DATA LINES:
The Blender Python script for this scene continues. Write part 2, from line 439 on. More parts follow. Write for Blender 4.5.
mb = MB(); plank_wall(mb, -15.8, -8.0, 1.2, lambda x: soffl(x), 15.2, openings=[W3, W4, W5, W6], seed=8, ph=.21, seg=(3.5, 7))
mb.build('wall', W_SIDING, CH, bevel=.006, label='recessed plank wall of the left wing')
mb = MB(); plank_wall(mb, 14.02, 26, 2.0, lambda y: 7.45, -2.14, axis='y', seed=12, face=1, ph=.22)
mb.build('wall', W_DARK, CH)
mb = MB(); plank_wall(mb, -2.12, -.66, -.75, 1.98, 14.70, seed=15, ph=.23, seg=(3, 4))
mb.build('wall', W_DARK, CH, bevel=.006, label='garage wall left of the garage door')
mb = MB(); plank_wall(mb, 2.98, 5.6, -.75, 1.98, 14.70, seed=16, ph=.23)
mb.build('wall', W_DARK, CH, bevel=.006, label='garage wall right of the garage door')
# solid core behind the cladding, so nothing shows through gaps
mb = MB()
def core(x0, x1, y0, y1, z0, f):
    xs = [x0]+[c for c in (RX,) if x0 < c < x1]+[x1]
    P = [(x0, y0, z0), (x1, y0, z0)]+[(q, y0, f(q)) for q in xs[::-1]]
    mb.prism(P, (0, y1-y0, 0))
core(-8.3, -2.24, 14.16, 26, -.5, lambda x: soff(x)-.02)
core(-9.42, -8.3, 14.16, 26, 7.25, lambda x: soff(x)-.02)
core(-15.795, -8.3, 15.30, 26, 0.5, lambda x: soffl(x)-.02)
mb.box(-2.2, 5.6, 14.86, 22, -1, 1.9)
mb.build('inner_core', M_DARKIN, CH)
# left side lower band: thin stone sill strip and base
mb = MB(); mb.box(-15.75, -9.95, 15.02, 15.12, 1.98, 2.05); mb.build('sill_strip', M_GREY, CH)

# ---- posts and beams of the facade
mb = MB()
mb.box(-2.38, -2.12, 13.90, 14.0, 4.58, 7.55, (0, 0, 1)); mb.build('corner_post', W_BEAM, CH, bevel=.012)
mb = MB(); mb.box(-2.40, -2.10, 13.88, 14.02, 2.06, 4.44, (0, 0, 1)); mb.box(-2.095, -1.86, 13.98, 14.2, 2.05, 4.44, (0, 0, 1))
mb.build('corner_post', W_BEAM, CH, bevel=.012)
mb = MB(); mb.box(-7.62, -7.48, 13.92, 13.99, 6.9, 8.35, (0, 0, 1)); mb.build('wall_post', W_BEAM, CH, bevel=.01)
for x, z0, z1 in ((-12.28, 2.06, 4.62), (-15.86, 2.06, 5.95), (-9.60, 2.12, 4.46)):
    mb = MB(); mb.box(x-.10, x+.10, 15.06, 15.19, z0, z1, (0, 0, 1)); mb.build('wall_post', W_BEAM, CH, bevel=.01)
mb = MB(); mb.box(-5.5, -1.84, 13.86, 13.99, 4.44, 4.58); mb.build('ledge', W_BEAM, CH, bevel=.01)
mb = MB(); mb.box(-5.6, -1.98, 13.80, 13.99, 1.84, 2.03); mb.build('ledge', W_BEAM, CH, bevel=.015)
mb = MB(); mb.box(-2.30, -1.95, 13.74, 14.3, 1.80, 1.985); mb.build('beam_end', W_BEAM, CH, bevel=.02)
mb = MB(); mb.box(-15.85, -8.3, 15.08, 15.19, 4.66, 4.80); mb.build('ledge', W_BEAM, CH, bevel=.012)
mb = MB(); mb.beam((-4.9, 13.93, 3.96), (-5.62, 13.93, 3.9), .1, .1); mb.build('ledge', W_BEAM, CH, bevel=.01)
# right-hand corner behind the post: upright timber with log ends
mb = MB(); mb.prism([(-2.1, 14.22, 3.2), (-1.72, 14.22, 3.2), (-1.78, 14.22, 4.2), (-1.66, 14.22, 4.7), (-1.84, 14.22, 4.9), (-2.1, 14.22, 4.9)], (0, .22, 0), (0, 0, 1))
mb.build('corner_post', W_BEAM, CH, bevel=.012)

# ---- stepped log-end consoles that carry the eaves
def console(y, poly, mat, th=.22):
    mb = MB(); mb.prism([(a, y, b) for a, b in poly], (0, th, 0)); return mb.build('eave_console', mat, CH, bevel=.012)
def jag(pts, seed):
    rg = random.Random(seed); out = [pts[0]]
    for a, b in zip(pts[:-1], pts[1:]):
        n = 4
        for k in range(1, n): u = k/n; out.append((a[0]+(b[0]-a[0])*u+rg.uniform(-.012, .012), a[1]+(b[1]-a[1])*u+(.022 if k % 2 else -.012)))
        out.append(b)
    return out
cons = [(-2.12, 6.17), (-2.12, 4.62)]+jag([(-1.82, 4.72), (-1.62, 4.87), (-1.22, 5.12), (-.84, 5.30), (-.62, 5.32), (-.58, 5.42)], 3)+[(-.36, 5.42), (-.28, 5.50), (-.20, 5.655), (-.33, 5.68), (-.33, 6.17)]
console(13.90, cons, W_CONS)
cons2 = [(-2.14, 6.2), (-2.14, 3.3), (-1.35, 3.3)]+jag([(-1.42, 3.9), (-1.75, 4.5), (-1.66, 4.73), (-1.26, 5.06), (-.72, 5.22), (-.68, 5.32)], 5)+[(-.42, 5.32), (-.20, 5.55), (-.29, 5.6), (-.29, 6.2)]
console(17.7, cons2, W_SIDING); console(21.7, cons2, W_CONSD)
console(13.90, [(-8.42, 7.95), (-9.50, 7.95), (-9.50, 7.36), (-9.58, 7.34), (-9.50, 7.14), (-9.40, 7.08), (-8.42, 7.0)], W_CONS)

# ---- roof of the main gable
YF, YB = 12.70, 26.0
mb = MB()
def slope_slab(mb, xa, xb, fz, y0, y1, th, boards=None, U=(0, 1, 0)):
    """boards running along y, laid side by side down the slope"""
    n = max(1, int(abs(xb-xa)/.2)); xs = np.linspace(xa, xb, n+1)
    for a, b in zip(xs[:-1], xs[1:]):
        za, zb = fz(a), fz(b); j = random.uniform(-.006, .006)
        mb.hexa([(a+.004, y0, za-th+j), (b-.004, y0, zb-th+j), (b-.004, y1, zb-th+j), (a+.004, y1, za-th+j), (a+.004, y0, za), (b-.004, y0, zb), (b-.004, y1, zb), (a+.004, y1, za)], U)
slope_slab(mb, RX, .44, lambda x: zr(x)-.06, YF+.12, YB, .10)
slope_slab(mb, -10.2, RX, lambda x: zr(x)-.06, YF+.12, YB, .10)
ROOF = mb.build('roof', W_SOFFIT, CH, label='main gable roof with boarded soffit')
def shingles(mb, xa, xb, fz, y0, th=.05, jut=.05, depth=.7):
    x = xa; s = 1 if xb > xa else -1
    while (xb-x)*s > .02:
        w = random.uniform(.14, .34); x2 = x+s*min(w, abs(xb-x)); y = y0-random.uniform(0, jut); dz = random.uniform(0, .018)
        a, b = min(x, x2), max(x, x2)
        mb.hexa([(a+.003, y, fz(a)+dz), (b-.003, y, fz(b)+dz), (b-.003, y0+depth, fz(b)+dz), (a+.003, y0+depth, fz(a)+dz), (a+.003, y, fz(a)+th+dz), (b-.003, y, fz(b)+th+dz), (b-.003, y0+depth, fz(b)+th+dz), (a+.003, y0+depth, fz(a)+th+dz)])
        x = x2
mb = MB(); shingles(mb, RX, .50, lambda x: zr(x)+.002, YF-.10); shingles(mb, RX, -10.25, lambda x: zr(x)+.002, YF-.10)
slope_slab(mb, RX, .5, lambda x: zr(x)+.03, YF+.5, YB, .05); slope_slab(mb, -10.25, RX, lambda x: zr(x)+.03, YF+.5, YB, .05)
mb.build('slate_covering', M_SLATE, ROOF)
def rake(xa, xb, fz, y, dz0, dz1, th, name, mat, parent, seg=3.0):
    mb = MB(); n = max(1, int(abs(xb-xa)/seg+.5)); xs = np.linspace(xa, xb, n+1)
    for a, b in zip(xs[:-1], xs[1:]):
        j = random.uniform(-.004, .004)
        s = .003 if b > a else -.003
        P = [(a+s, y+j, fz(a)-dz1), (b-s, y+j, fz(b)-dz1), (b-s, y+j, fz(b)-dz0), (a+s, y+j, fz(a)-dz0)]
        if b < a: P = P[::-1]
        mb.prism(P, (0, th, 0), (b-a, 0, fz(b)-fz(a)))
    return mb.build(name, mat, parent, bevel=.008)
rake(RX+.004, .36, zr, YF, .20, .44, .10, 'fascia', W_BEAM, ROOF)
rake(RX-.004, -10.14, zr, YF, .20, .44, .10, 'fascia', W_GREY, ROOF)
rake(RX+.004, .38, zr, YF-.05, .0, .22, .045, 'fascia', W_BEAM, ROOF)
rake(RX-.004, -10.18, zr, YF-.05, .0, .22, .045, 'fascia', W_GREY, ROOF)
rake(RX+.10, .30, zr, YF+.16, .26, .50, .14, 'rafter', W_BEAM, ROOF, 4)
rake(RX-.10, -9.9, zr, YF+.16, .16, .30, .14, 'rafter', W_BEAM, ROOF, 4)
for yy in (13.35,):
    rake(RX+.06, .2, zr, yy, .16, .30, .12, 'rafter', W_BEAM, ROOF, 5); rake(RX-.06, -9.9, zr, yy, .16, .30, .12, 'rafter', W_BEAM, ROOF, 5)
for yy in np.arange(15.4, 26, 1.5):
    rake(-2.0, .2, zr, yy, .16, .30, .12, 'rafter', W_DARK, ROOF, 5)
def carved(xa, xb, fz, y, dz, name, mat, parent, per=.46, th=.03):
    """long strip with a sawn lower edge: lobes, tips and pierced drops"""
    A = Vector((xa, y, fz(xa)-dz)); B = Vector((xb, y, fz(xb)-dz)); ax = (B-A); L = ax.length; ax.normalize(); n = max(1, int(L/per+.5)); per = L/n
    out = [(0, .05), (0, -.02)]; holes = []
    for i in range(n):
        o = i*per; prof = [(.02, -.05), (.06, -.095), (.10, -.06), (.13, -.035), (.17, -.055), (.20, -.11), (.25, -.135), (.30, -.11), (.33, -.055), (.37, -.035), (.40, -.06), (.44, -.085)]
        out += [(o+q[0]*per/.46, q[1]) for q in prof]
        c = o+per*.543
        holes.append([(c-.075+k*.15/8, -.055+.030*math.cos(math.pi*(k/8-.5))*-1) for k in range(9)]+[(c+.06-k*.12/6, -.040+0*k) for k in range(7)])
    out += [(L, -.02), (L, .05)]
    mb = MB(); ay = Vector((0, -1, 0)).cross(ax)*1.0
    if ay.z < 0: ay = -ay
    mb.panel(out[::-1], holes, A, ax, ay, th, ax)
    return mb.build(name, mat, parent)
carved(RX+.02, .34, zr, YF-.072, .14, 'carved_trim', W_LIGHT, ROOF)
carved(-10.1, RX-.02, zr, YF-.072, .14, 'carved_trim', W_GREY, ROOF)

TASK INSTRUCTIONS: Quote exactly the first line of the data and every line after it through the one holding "ph=.23, seg=(3, 4))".

EXERCISE ANSWER:
The Blender Python script for this scene continues. Write part 2, from line 439 on. More parts follow. Write for Blender 4.5.
mb = MB(); plank_wall(mb, -15.8, -8.0, 1.2, lambda x: soffl(x), 15.2, openings=[W3, W4, W5, W6], seed=8, ph=.21, seg=(3.5, 7))
mb.build('wall', W_SIDING, CH, bevel=.006, label='recessed plank wall of the left wing')
mb = MB(); plank_wall(mb, 14.02, 26, 2.0, lambda y: 7.45, -2.14, axis='y', seed=12, face=1, ph=.22)
mb.build('wall', W_DARK, CH)
mb = MB(); plank_wall(mb, -2.12, -.66, -.75, 1.98, 14.70, seed=15, ph=.23, seg=(3, 4))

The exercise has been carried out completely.